Copy out each line exactly as it appears.

......

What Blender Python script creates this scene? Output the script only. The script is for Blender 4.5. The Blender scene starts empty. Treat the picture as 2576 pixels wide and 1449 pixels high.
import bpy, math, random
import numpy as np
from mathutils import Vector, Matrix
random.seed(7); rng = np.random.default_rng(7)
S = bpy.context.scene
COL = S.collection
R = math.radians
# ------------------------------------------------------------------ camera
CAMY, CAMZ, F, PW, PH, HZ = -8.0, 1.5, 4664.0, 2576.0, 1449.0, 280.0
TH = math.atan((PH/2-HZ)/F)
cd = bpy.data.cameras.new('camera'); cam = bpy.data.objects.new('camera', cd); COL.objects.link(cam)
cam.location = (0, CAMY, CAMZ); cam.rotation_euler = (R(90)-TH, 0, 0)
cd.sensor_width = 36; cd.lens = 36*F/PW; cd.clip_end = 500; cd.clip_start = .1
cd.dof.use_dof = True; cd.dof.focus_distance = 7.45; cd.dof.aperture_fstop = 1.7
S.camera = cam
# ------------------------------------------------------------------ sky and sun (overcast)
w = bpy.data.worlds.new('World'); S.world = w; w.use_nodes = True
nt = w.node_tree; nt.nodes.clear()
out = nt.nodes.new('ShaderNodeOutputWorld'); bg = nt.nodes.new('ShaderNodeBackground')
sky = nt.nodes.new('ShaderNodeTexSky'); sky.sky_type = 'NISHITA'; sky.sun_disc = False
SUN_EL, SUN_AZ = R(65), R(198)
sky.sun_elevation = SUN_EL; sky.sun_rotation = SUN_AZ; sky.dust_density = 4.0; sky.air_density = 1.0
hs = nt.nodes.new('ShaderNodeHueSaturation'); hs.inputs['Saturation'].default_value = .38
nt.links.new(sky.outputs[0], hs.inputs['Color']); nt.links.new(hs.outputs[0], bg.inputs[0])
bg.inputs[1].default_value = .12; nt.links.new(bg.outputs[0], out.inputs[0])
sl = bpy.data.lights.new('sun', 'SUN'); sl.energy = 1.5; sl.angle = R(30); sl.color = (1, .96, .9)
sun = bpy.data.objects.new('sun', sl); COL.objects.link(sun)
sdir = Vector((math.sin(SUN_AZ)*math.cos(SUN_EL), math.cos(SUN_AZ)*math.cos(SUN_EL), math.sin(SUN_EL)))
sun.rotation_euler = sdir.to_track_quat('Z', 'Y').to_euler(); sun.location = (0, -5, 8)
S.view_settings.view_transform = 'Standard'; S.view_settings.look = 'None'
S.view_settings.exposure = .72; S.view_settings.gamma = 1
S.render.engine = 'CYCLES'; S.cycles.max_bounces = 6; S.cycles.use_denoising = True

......

Written response:
What Blender Python script creates this scene? Output the script only. The script is for Blender 4.5. The Blender scene starts empty. Treat the picture as 2576 pixels wide and 1449 pixels high.
import bpy, math, random
import numpy as np
from mathutils import Vector, Matrix
random.seed(7); rng = np.random.default_rng(7)
S = bpy.context.scene
COL = S.collection
R = math.radians
# ------------------------------------------------------------------ camera
CAMY, CAMZ, F, PW, PH, HZ = -8.0, 1.5, 4664.0, 2576.0, 1449.0, 280.0
TH = math.atan((PH/2-HZ)/F)
cd = bpy.data.cameras.new('camera'); cam = bpy.data.objects.new('camera', cd); COL.objects.link(cam)
cam.location = (0, CAMY, CAMZ); cam.rotation_euler = (R(90)-TH, 0, 0)
cd.sensor_width = 36; cd.lens = 36*F/PW; cd.clip_end = 500; cd.clip_start = .1
cd.dof.use_dof = True; cd.dof.focus_distance = 7.45; cd.dof.aperture_fstop = 1.7
S.camera = cam
# ------------------------------------------------------------------ sky and sun (overcast)
w = bpy.data.worlds.new('World'); S.world = w; w.use_nodes = True
nt = w.node_tree; nt.nodes.clear()
out = nt.nodes.new('ShaderNodeOutputWorld'); bg = nt.nodes.new('ShaderNodeBackground')
sky = nt.nodes.new('ShaderNodeTexSky'); sky.sky_type = 'NISHITA'; sky.sun_disc = False
SUN_EL, SUN_AZ = R(65), R(198)
sky.sun_elevation = SUN_EL; sky.sun_rotation = SUN_AZ; sky.dust_density = 4.0; sky.air_density = 1.0
hs = nt.nodes.new('ShaderNodeHueSaturation'); hs.inputs['Saturation'].default_value = .38
nt.links.new(sky.outputs[0], hs.inputs['Color']); nt.links.new(hs.outputs[0], bg.inputs[0])
bg.inputs[1].default_value = .12; nt.links.new(bg.outputs[0], out.inputs[0])
sl = bpy.data.lights.new('sun', 'SUN'); sl.energy = 1.5; sl.angle = R(30); sl.color = (1, .96, .9)
sun = bpy.data.objects.new('sun', sl); COL.objects.link(sun)
sdir = Vector((math.sin(SUN_AZ)*math.cos(SUN_EL), math.cos(SUN_AZ)*math.cos(SUN_EL), math.sin(SUN_EL)))
sun.rotation_euler = sdir.to_track_quat('Z', 'Y').to_euler(); sun.location = (0, -5, 8)
S.view_settings.view_transform = 'Standard'; S.view_settings.look = 'None'
S.view_settings.exposure = .72; S.view_settings.gamma = 1
S.render.engine = 'CYCLES'; S.cycles.max_bounces = 6; S.cycles.use_denoising = True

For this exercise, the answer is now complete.